In both her third and fourth years, Huddle brought home two bronze medals at the U Sports championships in the women’s 50-metre freestyle and 100-metre freestyle events. 

Huddle improved on that performance this year — her fifth and final season of university swimming — as she won two medals of a different colour at the U Sports championships. Day One of the national championship meet saw her handily take the gold medal in the 50-metre women’s freestyle with an impressive time of 25.74 seconds. Her affinity for the podium continued, as she also brought home the silver medal in the women’s 100-metre freestyle event. 

She was especially satisfied with her performances at U Sports this year because it was a mark of improvement. Whereas last year she had peak performances at the OUA championships, she was able to taper herself with perfect timing this year, just in time for the national meet.

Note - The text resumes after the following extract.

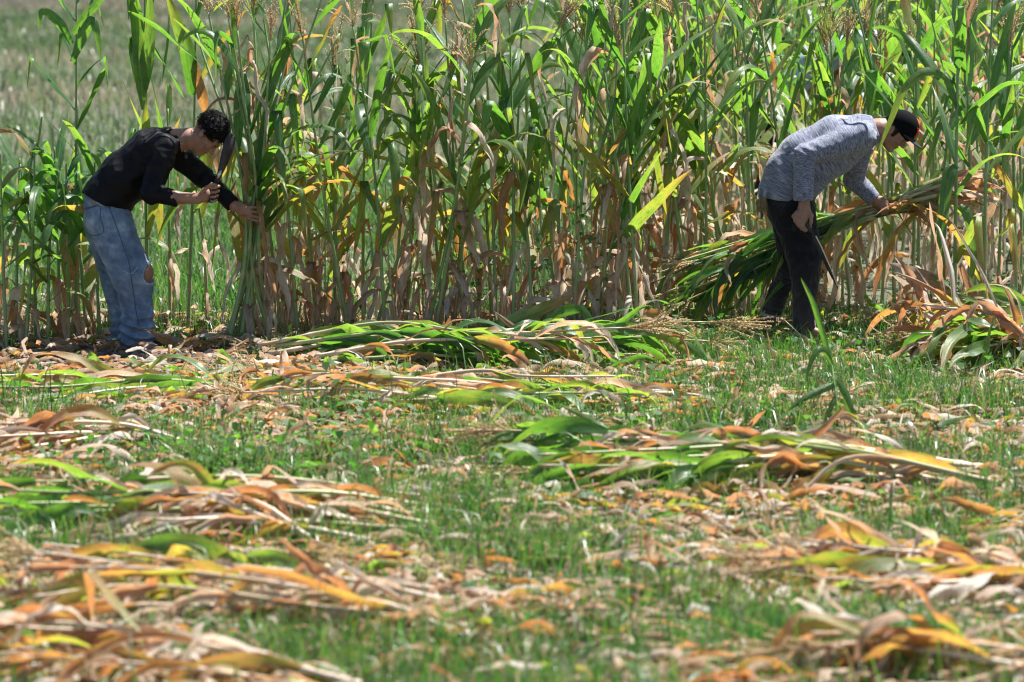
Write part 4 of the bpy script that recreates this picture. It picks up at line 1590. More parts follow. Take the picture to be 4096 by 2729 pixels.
    def bar(s0, s1, u0, u1, nseg=6):
        k0 = len(ev)
        for i in range(nseg + 1):
            u = u0 + (u1 - u0) * i / nseg
            for s in (s0, s1):
                p = on_cap(s, u)
                ev.append(p)
                ev.append(p + F * 0.005 + U * 0.001)
        for i in range(nseg):
            a = k0 + i * 4
            ef.extend([(a + 1, a + 3, a + 7, a + 5), (a, a + 1, a + 5, a + 4), (a + 2, a + 6, a + 7, a + 3)])
        a = k0 + nseg * 4
        ef.extend([(k0, k0 + 2, k0 + 3, k0 + 1), (a, a + 1, a + 3, a + 2)])
    bar(-0.006, 0.006, 0.078, 0.128)
    bar(-0.026, -0.014, 0.078, 0.128)
    bar(0.014, 0.026, 0.078, 0.128)
    bar(-0.032, 0.032, 0.128, 0.137, 2)
    link('emblem', np_mesh('emblem', ev, np.array(ef), smooth=False), M_RED, cap)
    # shirt
    hem = (tuple(Q(370, 634, 0.6)), (-0.06, 0, -1.0))
    cuffn = (0.0, 0.0, -1.0)
    d2 = (Q(856, 645, 0.86) - el2).normalized()
    sh = [
        Cone(Q(352, 600, 0.6), Q(400, 500, 0.6), 0.190, 0.195, 0.03, flat=(Yv, 1.0), cuts=[hem]),
        Cone(Q(400, 500, 0.6), Q(470, 420, 0.6), 0.195, 0.200, 0.03, flat=(Yv, 1.0), cuts=[hem], tag=0.13),
        Cone(Q(470, 420, 0.6), Q(645, 318, 0.6), 0.200, 0.188, 0.03, flat=(Yv, 1.08), tag=0.25),
        Cone(Q(645, 318, 0.6), Q(770, 262, 0.6), 0.188, 0.126, 0.03, flat=(Yv, 1.2), tag=0.49),
        Cone(Q(770, 258, 0.6), Q(868, 248, 0.6), 0.126, 0.088, 0.02, cuts=[(tuple(Q(862, 248, 0.6)), (0.93, 0, 0.36))], tag=0.65),
        Cone(Q(775, 280, 0.44), Q(452, 385, 0.345), 0.098, 0.066, 0.035, tag=1.0),
        Cone(Q(452, 385, 0.345), Q(446, 648, 0.315), 0.070, 0.061, 0.02, cuts=[(tuple(Q(444, 640, 0.32)), cuffn)], tag=1.5),
        Cone(Q(765, 335, 0.79), el2, 0.095, 0.068, 0.03, tag=2.0),
        Cone(el2, Q(860, 648, 0.86), 0.068, 0.048, 0.02, cuts=[(tuple(Q(852, 640, 0.865)), tuple(d2))], tag=2.5),
    ]
    n1, n2, n3 = wnoise(21, 22, 6, (1, 0.6, 1.2)), wnoise(22, 55, 6), wnoise(23, 110, 5)
    ap = np.array(Q(735, 400, 0.45))

    def sd(p):
        near = np.exp(-((p - ap) ** 2).sum(1) / 0.14 ** 2)
        rad = np.linalg.norm(p - np.array(Q(840, 470, 0.35)), axis=1)
        elb = np.exp(-((p - np.array(Q(470, 420, 0.3))) ** 2).sum(1) / 0.10 ** 2)
        return 0.016 * np.abs(n1(p)) - 0.006 + 0.006 * np.abs(n2(p)) - 0.002 + 0.001 * n3(p) + near * 0.006 * np.sin(rad * 110) + elb * 0.006 * np.sin(p[:, 2] * 120 + 60 * p[:, 0])
    cloth('shirt', sh, 0.0055, M_HEATHER, man, sd)
    # trousers
    kc = (tuple(Q(370, 590, 0.6)), (0, 0, 1))
    tr = [
        Cone(Q(372, 610, 0.6), Q(375, 690, 0.6), 0.158, 0.160, 0.03, flat=(Yv, 1.05), cuts=[kc]),
        Cone(Q(385, 710, 0.52), Q(452, 960, 0.46), 0.150, 0.112, 0.03, flat=(Yv, 0.9)),
        Cone(Q(452, 960, 0.46), Q(456, 1150, 0.46), 0.112, 0.080, 0.03),
        Cone(Q(456, 1150, 0.46), Q(452, 1375, 0.46), 0.080, 0.070, 0.03),
        Cone(Q(372, 710, 0.70), Q(378, 980, 0.78), 0.135, 0.082, 0.02, flat=(Yv, 0.85)),
        Cone(Q(378, 980, 0.78), Q(268, 1275, 0.84), 0.080, 0.058, 0.02, cuts=[(tuple(Q(266, 1283, 0.84)), (-0.2, 0, -0.98))]),
        Ell(Q(580, 900, 0.44), (Vector((1, 0, 0)), Vector((0, 1, 0)), Vector((0, 0, 1))), (0.040, 0.09, 0.055), 0.006, sub=True),
        Ell(Q(575, 1060, 0.44), (Vector((1, 0, 0)), Vector((0, 1, 0)), Vector((0, 0, 1))), (0.045, 0.08, 0.025), 0.006, sub=True),
    ]
    t1, t2, t3 = wnoise(31, 22, 6), wnoise(32, 70, 6), wnoise(33, 130, 5)

    def td(p):
        ax_ = np.array(Q(378, 980, 0.78)) - np.array(Q(268, 1275, 0.84))
        farl = np.clip((p[:, 1] - 0.66) / 0.08, 0, 1) * np.clip((0.55 - p[:, 2]) / 0.2, 0, 1)
        s = p @ (ax_ / np.linalg.norm(ax_))
        return 0.013 * np.abs(t1(p)) - 0.005 + 0.008 * np.abs(t2(p)) - 0.003 + 0.001 * t3(p) + farl * 0.006 * np.sin(s * 150 + 6 * np.sin(p[:, 1] * 30))
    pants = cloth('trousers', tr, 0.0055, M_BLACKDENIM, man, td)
    # frayed holes on the front of the thigh and knee
    fr_ = random.Random(19)
    tv, tf, to = [], [], 0
    for i in range(46):
        zy = fr_.choice((fr_.uniform(845, 950), fr_.uniform(1035, 1075)))
        a_ = Q(545 + fr_.uniform(-8, 12), zy, 0.40 + fr_.uniform(0, 0.06))
        b_ = a_ + Vector((fr_.uniform(-0.004, 0.022), fr_.uniform(-0.02, 0.01), fr_.uniform(-0.03, 0.012)))
        vv, ff, _ = tube([a_, a_.lerp(b_, 0.5) + Vector((0.004, 0, 0)), b_], [0.0018] * 3, 3, cap=False)
        tv += vv
        tf.append(ff[0] + to)
        to += len(vv)
    link('frayed_thread', np_mesh('frayed_thread', tv, np.concatenate(tf)), plain('dark_thread', (0.05, 0.05, 0.055), 0.9), pants)
    # boots and sock
    sk = cloth('sock', [Cone(Q(262, 1275, 0.84), Q(248, 1320, 0.85), 0.050, 0.050, 0.01)], 0.006, M_SOCK, man)
    for (sx, sy, tx, ty, bx, by, Y) in ((246, 1305, 335, 1402, 236, 1395, 0.85), (452, 1365, 548, 1424, 448, 1418, 0.45)):
        pr = [Cone(Q(sx, sy, Y), Q(bx, by, Y), 0.060, 0.055, 0.02, cuts=[(tuple(Q(sx, sy, Y)), (0.1, 0, 1))]),
              Cone(Q(bx + 10, by + 8, Y), Q(tx, ty + 6, Y), 0.052, 0.040, 0.025, flat=(Yv, 0.95)),
              Cone(Q(bx - 15, by + 28, Y), Q(tx + 5, ty + 22, Y), 0.036, 0.034, 0.008, flat=(Yv, 1.2))]
        bn = wnoise(41, 60, 5)
        cloth('boot', pr, 0.006, M_BOOT, man, lambda p: 0.003 * bn(p))
    # the fluffy tuft hanging from the back pocket
    tv, tf, to = [], [], 0
    for i in range(420):
        a_ = Q(215 + fr_.uniform(-22, 14), 632 + fr_.uniform(-5, 5), 0.50 + fr_.uniform(-0.03, 0.03))
        L = fr_.uniform(0.05, 0.105)
        b_ = a_ + Vector((fr_.uniform(-0.022, 0.022), fr_.uniform(-0.03, 0.02), -L))
        c_ = a_.lerp(b_, 0.5) + Vector((fr_.uniform(-0.016, 0.010), fr_.uniform(-0.012, 0.012), 0))
        vv, ff, _ = tube(catmull([a_, c_, b_], 3), [0.0022, 0.0020, 0.0015, 0.0005], 3, cap=False)
        tv += vv
        tf.append(ff[0] + to)
        to += len(vv)
    tu = link('fur_tuft', np_mesh('fur_tuft', tv, np.concatenate(tf)), M_TUFT)
    tag(tu, 'fluffy tan tuft hanging from the back pocket of the black trousers', 'tuft')
    # machete
    root = empty('machete', Q(470, 800, 0.29))
    tag(root, 'long dark machete pointing down from the fist of the man in grey', 'machete', 'machetes')
    org = root.location
    lft = [(476, 808), (500, 862), (535, 940), (572, 1016), (606, 1082), (632, 1128), (646, 1153)]
    rgt = [(643, 1130), (625, 1078), (602, 1022), (575, 960), (548, 900), (520, 845), (496, 800)]
    nb = Vector((0.45, -0.86, 0.2)).normalized()
    plate('blade', [Q(*p, 0.29) - org for p in lft + rgt], 0.003, M_BLADE, root, nb)
    v, f = [], []
    for i, p in enumerate(rgt[:-1]):
        q_ = Q(p[0], p[1], 0.29) - org - Vector((0, 0.0026, 0))
        v += [q_ + Vector((0.0012, 0, 0)), q_ + Vector((-0.006, 0, -0.003))]
        if i:
            a_ = 2 * i - 2
            f.append((a_, a_ + 2, a_ + 3, a_ + 1))
    link('cutting_edge', np_mesh('cutting_edge', v, np.array(f), smooth=False), M_EDGE, root)
    v, f, l = tube([Q(494, 838, 0.29) - org, Q(482, 812, 0.29) - org, Q(466, 780, 0.292) - org, Q(446, 742, 0.30) - org, Q(430, 715, 0.305) - org], [0.013, 0.016, 0.014, 0.015, 0.016], 10)
    link('handle', np_mesh('handle', v, f), M_GRIP, root)
    # the maize carried under the far hand
    rc = random.Random(15)
    for i in range(15):
        f_ = i / 14
        b_ = Q(1290 + rc.uniform(0, 130), 500 + 150 * f_ + rc.uniform(-15, 15), 0.95 + rc.uniform(-0.06, 0.10))
        h_ = Q(905, 650 + 75 * f_, 0.90 + rc.uniform(-0.03, 0.05))
        m_ = Q(430, 770 + 150 * f_ + rc.uniform(-15, 15), 0.98 + rc.uniform(-0.05, 0.08))
        t_ = Q(-270 + rc.uniform(-130, 140), 930 + 320 * f_ + rc.uniform(-50, 50), 0.95 + rc.uniform(-0.15, 0.2))
        o = maize('cut_maize_stalk', [b_, h_, m_, t_], rc, n_leaves=10, dry=rc.uniform(-0.05, 0.05), dry_low=True, lie=True, leaf_len=(0.4, 0.75), leaf_w=(0.045, 0.085), lie_el=(55, 88), lie_droop=0.8, back=0.8,
                  tassel=i in (1, 4, 7, 9), first=0.05, r0=0.016)
        tag(o, 'cut maize stalk in the carried bundle, %s from the top' % ordinal(i), 'maize stalk', 'cut maize stalks carried by the man in grey')
    return man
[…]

“I think every season has improved from the one before, so this is a good year to end on,” said Huddle. 

But despite her happy ending to this year, leaving a team that she's devoted five years to won't be easy.

“[Being on the swim team] has made my experience here,” shared Huddle. “I have a very hard time imagining being at Western without the company of the team; the two are virtually inseparable.”

She offered special thanks to her teammates and coach Paul Midgley, who supported her immensely during her career at Western.

“[Midgley] has always believed in me and I just really appreciate his support,” said Huddle. “He has experience and expertise; he challenges me as an athlete and as a person to reflect and improve.”

But as Huddle moves on to bigger and brighter things, she says she will take one very important lesson with her.

“Showing up counts. Just improving a little bit each time you do something — it pays off big time,” said Huddle.

She has exemplified this mantra throughout her swimming career, and it is certainly a winning strategy in all areas of life.